After Cantero, ABA filed a coalition amicus brief urging the First Circuit to affirm that the NBA preempts Rhode Island’s IOE law. ABA argued mortgage escrow accounts are critical tools in the U.S. banking system, and Rhode Island’s pricing scheme significantly interferes with the exercise of national bank powers. However, on Sept. 29, 2025, a unanimous First Circuit panel vacated the district court’s decision. Applying Cantero, the panel found no express conflict between the IOE law and the NBA and concluded that Citizens Bank failed to demonstrate that the IOE law conflicts with the overall federal-banking scheme or that it significantly interferes with its federal banking powers.  In response, Citizens Bank petitioned the U.S. Supreme Court for review, arguing that the panel’s decision was wrong and directly conflicted with Cantero.

In its most recent brief, ABA made three main arguments. First, ABA argued that lower courts are deeply divided over Cantero and that immediate review is needed before state pricing schemes proliferate.

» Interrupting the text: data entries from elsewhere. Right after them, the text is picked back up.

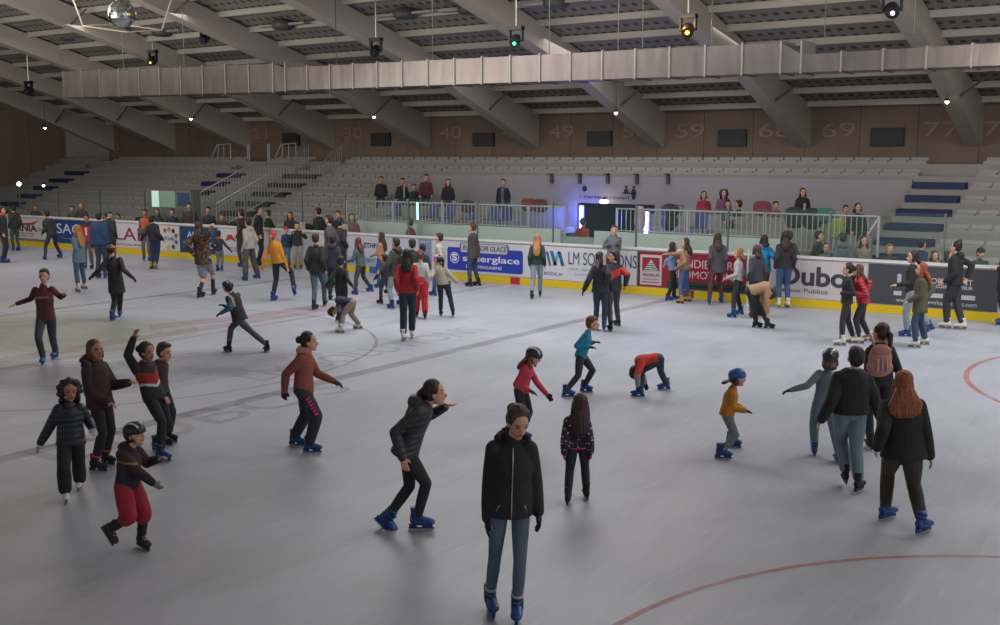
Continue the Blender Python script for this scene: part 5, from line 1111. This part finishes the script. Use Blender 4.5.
S('woman with long dark hair in black and white seated above the coats', 803, 188, '#1d1d21', Y=32.0, sit=True, hair=('long', '#221611'), tpaint=(('#b8b4b2',), lambda t, r, f: 1 if -.07 < r < .0 and t < .7 and f > 0 else 0))
S('child in red and yellow jumper on the terrace by a dark haired adult', 846, 205, '#8a2a20', Y=30.4, sit=True, H=1.2, tpaint=(('#b8a04a',), lambda t, r, f: 1 if r > .02 and t > .3 else 0))
S('adult in black leaning forward at the end of the railing', 858, 203, '#18191b', Y=30.0, sit=True, hair=('bob', '#17110f'), w=1.1)
bake_soft()
print('WARN', WARN)
# ------------------------------------------------------------------ light and camera
def area(loc, size, e, rot=(0, 0, 0), c=(1, 1, 1), sy=None):
    l = bpy.data.lights.new('hall_light', 'AREA'); l.energy = e; l.size = size; l.color = c
    if sy: l.shape = 'RECTANGLE'; l.size_y = sy
    o = bpy.data.objects.new('hall_light', l); COL.objects.link(o); o.location = loc; o.rotation_euler = rot; return o
area((0, 21.5, 8.3), 9, 1120, c=(.98, .99, 1), sy=7)
area((-15, 20.5, 8.3), 10, 1080, c=(.98, .99, 1), sy=7)
area((-34, 21.5, 8.3), 12, 650, c=(1, .95, .9), sy=7)
area((13.5, 10, 4.5), 20, 1000, (0, radians(90), 0), c=(.97, .97, 1), sy=6)
area((-3, 9, 6.2), 8, 1500, (radians(150), 0, 0), c=(1, .93, .86)); area((-30, 8, 6.0), 12, 2200, (radians(150), 0, 0), c=(1, .93, .86))  # added unseen uplights, only there to brighten the roof and beams
area((-2, 31.5, 7.0), 6, 100, (radians(-10), 0, 0), c=(1, .97, .95), sy=3); area((-18, 31, 7.0), 10, 170, (radians(-10), 0, 0), c=(1, .97, .97), sy=3)  # added unseen lights above the stands to lighten the seat rows
w = bpy.data.worlds.new('hall'); bpy.context.scene.world = w; w.use_nodes = True
bg = w.node_tree.nodes['Background']; bg.inputs[0].default_value = (.7, .76, .84, 1); bg.inputs[1].default_value = .5
cam = bpy.data.cameras.new('camera'); co = bpy.data.objects.new('camera', cam); COL.objects.link(co)
co.location = CAM; cam.sensor_width = 36; cam.lens = FPX/1000*36; cam.clip_end = 300
co.rotation_euler = Matrix((Rt, _up, -_fw)).transposed().to_euler()
sc = bpy.context.scene; sc.camera = co
sc.view_settings.view_transform = 'Standard'; sc.view_settings.look = 'None'; sc.view_settings.gamma = 1; sc.view_settings.use_curve_mapping = False; sc.view_settings.exposure = 0
sc.cycles.max_bounces = 6; sc.cycles.transparent_max_bounces = 12; sc.cycles.caustics_reflective = False; sc.cycles.caustics_refractive = False; sc.cycles.sample_clamp_indirect = 4
sc.cycles.use_denoising = True
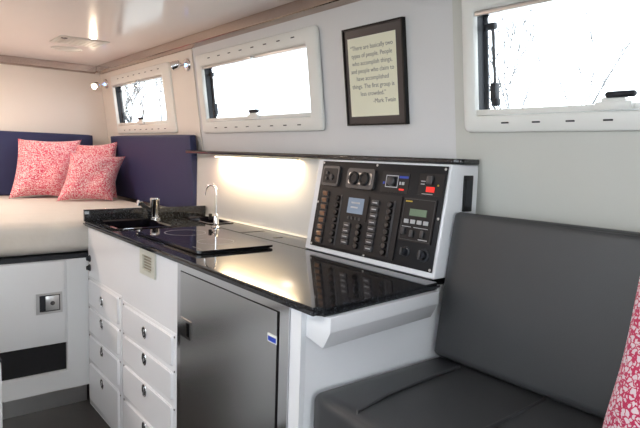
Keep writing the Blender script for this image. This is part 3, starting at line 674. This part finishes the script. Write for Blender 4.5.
# ------------------------------------------------------------------ ceiling fittings
cvx, cvy = -3.57, .988
cvt = thing('ceiling_vent', 'rectangular louvred vent in the ceiling above the bed', 'vent', (cvx, cvy, ZC - .0005))
bm = slab(B(), -.155, .155, -.155, .155, [], 0, 0, lambda a, b, d: (a, b, d)); bm.free()
obj('vent_plate', bx(-.128, .128, -.135, .135, -.003, 0, .001), 'ceil_vent', cvt)
for k in range(9):
    y = -.108 + k * .027
    obj('louvre', bx(-.108, .108, y - .004, y + .004, -.0045, -.0031), 'ceil_vent', cvt)
obj('damper_knob', lathe(B(), [(.018, -.003), (.016, -.006), (0, -.006)], 16, T((.07, -.10, 0))), 'grey_plastic', cvt)
cs = thing('ceiling_speaker', 'round flat speaker grille in the ceiling beside the rectangular vent', 'speaker', (-3.89, 1.0, ZC - .0005))
obj('speaker_rim', lathe(B(), [(.092, 0), (.092, -.002), (.084, -.004), (.082, -.0012)], 40), 'ceil_vent', cs)
obj('speaker_mesh', lathe(B(), [(.082, -.0012), (.080, -.0025), (0, -.003)], 40), 'ceil_vent', cs)

def fill_dome(x, y, e, r, label, col=(1, .90, .80)):  # unseen ceiling lights, added to warm and fill the room
    d = thing('fill_ceiling_light', label, 'light', (x, y, ZC - .0005), group='added ceiling fill lights')
    obj('light_rim', lathe(B(), [(r, 0), (r, -.010), (r - .008, -.014), (r - .010, -.004)], 36), 'chrome', d)
    obj('light_diffuser', lathe(B(), [(r - .011, -.004), (r - .014, -.010), (r * .5, -.015), (0, -.016)], 36), 'ceil_fill', d)
    l = bpy.data.lights.new('fill_ceiling_bulb', 'AREA'); l.shape = 'DISK'; l.size = r * 1.8; l.energy = e; l.color = col
    o = bpy.data.objects.new('fill_ceiling_bulb', l); COL.objects.link(o); o.parent = d; o.location = (0, 0, -.018)
fill_dome(-3.7, -.15, 20, .09, 'added ceiling light over the bed, unseen, warms the bed end', (1, .80, .66))
fill_dome(-1.2, -.35, 6, .09, 'added ceiling light over the aisle, unseen, fills the room', (1, .92, .84))

# ------------------------------------------------------------------ outside
struct('ground', bx(-40, 40, -40, 40, -1.25, -1.2), 'ground', 'pale ground outside', 'ground')
def tree(x, y, h, seed, label, r0=.045):
    rnd = random.Random(seed); bm = B()
    def grow(p, d, L, r, n):
        q = p + d * L; tube(bm, [p, (p + q) / 2 + Vector((rnd.uniform(-.03, .03), 0, 0)), q], [r, r * .85, r * .7], 5)
        if n == 0: return
        for k in range(3):
            a = Vector((rnd.uniform(-1, 1), rnd.uniform(-1, 1), rnd.uniform(.1, .8)))
            grow(p + d * L * rnd.uniform(.6, 1), (d + a * .75).normalized(), L * rnd.uniform(.6, .85), r * .62, n - 1)
    grow(Vector((0, 0, 0)), Vector((0, 0, 1)), h * .33, r0, 6)
    o = obj('bare_tree', bm, 'bark'); o.location = (x, y, -1.2)
    tag(o, label, 'tree', 'bare trees outside')
tree(-24.5, 9.6, 8.0, 4, 'bare tree faintly seen through the small bed window', .11)
tree(-5.5, 9.5, 6.4, 11, 'bare tree faintly seen through the window above the bench')
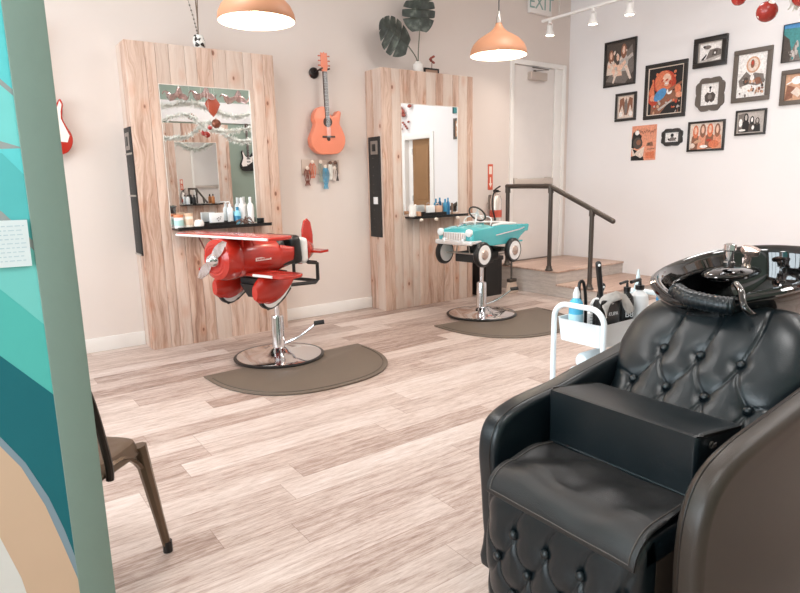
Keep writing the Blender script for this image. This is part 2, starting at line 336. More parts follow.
m.build('hinge', STEEL, d2); m = MB(); m.bb(XW1 + .07, XW1 + .1, D2a + .02, D2a + .158, 0, D2t - .02); m.build('door_jamb', TRIM, d2)

# platform and step
m = MB(); m.bb(5.299, XW1, 4.372, YW1, 0, HP - .022)
pf = struct(m.build('trim_1', STEPSIDE, smooth=0), 'wood landing platform under the exit door')
struct(MB().bb(5.285, XW1, 4.358, YW1, HP - .022, HP, .006).build('trim_2', STEPTOP), 'plank top of the landing')
m = MB(); m.bb(5.299, XW1, 3.72, 4.372, 0, .121); struct(m.build('trim_3', STEPSIDE, smooth=0), 'lower wooden step')
struct(MB().bb(5.285, XW1, 3.705, 4.372, .121, .143, .006).build('trim_4', STEPTOP), 'plank top of the lower step')

# partition with the mural
PX1, PXs = .235, .147; PY0, PY1, PZ = 1.75, 1.81, 2.7
pt = bpy.data.objects.new('wall_partition', None); COL.objects.link(pt); pt.location = (-.5, 1.8, 0); pt['kind'] = 'structure'; pt['label'] = 'partition wall end with painted mural and sage edge'
MB().bb(-1.5, PX1, PY0 + .004, PY1, 0, PZ).build('partition_panel', WSAGE, pt, 0)
MB().bb(PXs, PX1, PY0 - .004, PY0 + .004, 0, PZ, .002).build('edge_strip', C('sage_paint', 130, 150, 138, .6, bump=.15, bscale=90), pt)
cols = [('cyan', 108, 222, 224), ('grey', 166, 172, 170), ('light_cyan', 132, 226, 222), ('turquoise', 96, 200, 200), ('aqua', 124, 214, 206), ('sea', 88, 196, 186), ('teal', 8, 110, 120), ('slate', 140, 160, 172), ('tan', 224, 190, 160), ('cream', 236, 232, 226)]
mm = [C('mural_' + n, r, g_, b, .6) for n, r, g_, b in cols]
# band edges as (X at left end -1.5, Z), (X .0, Z), (X .147, Z)
edges = [(0, [(-1.5, 2.7), (0, 2.7), (PXs, 2.7)]), (1, [(-1.5, 1.9), (-.4, 1.68), (.115, 1.565), (PXs, 1.533)]), (2, [(-1.5, 1.87), (-.4, 1.64), (.115, 1.55), (PXs, 1.518)]),
         (1, [(-1.5, 1.6), (-.4, 1.46), (.108, 1.413), (PXs, 1.400)]), (0, [(-1.5, 1.5), (-.4, 1.42), (.108, 1.395), (PXs, 1.397)]), (3, [(-1.5, 1.5), (-.4, 1.41), (.108, 1.385), (PXs, 1.335)]),
         (1, [(-1.5, 1.38), (-.4, 1.33), (.09, 1.25), (PXs, 1.175)]), (4, [(-1.5, 1.33), (-.4, 1.29), (.088, 1.225), (PXs, 1.15)]), (5, [(-1.5, 1.45), (-.4, 1.25), (.062, 1.067), (PXs, .962)]),
         (6, [(-1.5, 1.35), (-.4, 1.12), (.045, .899), (PXs, .775)]), (7, [(-1.5, 1.25), (-.4, 1.0), (-.1, .80), (.021, .692), (.065, .61), (.105, .50), (.13, .40), (PXs, .31)]), (8, [(-1.5, 1.2), (-.4, .96), (-.1, .77), (.018, .668), (.055, .60), (.095, .48), (.122, .36), (PXs, .24)]), (9, [(-1.5, .9), (-.4, .7), (-.012, .43), (.02, .3), (.06, .0)])]
for k, (ci, e) in enumerate(edges):
    m.__init__() if False else None
m = MB()
for k, (ci, e) in enumerate(edges):
    m.cm = ci; y = PY0 + .004 - .0004 * (k + 1); mid = list(e)
    n0 = len(mid); V = [(min(a, PXs), y, b) for a, b in mid] + [(min(a, PXs), y, 0) for a, b in mid] + [(min(a, PXs), PY0 + .004, b) for a, b in mid]
    F = [[i, i + 1, n0 + i + 1, n0 + i] for i in range(n0 - 1)] + [[2 * n0 + i, 2 * n0 + i + 1, i + 1, i] for i in range(n0 - 1)]
    m.add(V, F)
m.build('mural', mm, pt, 0)

# paper note on the mural
nt_ = thing('paper_note', (.1, PY0 - .004, 1.115), 'white handwritten paper note taped to the mural wall', 'note')
m = MB(); m.box((.085, PY0 - .006, 1.171), (.108, .0012, .113), (0, R(1), 0)); m.build('sheet', C('paper', 236, 244, 244, .7), nt_, 0)
m = MB()
for k in range(9):
    z = 1.213 - k * .0105; x = .036
    while x < .128:
        wd = random.uniform(.004, .013); m.bb(x, min(x + wd, .132), PY0 - .0074, PY0 - .0066, z - .0012, z + .0012); x += wd + .004
m.build('handwriting', C('ink_pale', 205, 222, 226, .7), nt_, 0)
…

Courts have interpreted Cantero in conflicting ways, including a split Ninth Circuit decision in Kivett, where the majority relied on pre‑Cantero precedent and the dissent applied Cantero’s comparative analysis. ABA warned that leaving Conti intact would invite varied state escrow‑interest mandates and other pricing rules, undermining the uniform federal banking system Congress intended.

Second, ABA argued the issue of NBA preemption is exceptionally important and warrants the Court’s immediate review. Mortgage escrow accounts illustrate why states should not impose pricing requirements on national banks, because inconsistent IOE mandates create practical harms for homeowners and lenders. Escrow accounts are widely used to help borrowers manage expenses and protect lenders by ensuring timely tax and insurance payments. Even more so, empirical research, including Iowa’s repeal of its IOE law, shows that removing such mandates increases originations and reduces fees, with the greatest benefits for lower-income borrowers. With at least twelve states imposing differing IOE requirements, ABA cautioned that these laws create a patchwork that threatens the uniform national banking system and could spur broader state pricing mandates.

Finally, ABA argued that the panel’s decision is irreconcilable with Cantero because it misapplied the significant‑interference framework in three ways. First, the panel wrongly dismissed key precedents, including Franklin, Barnett Bank, and Fidelity, even though Cantero identified these decisions as central to the preemption analysis and made clear that pricing restrictions interfere with national bank powers even more than the advertising limits at issue in Franklin. Second, the panel failed to recognize that state IOE laws are out of step with the federal statutory scheme: The Real Estate Settlement Procedures Act extensively regulates escrow accounts, while Congress refused to impose a universal interest mandate to preserve national banks’ discretion over pricing. Finally, the panel misunderstood the practical effects of state IOE laws because Cantero does not require bank‑specific evidence to determine preemption. Further, longstanding precedent shows that state laws dictating the pricing of a core banking product necessarily burden national banks’ ability to manage risk, set terms and conduct their business efficiently.

Bottom Line: ABA urged the U.S. Supreme Court to review the First Circuit’s decision because lower courts are split on Cantero, state IOE mandates threaten the uniform national banking framework, and the panel’s ruling cannot be reconciled with the Supreme Court’s significant‑interference standard.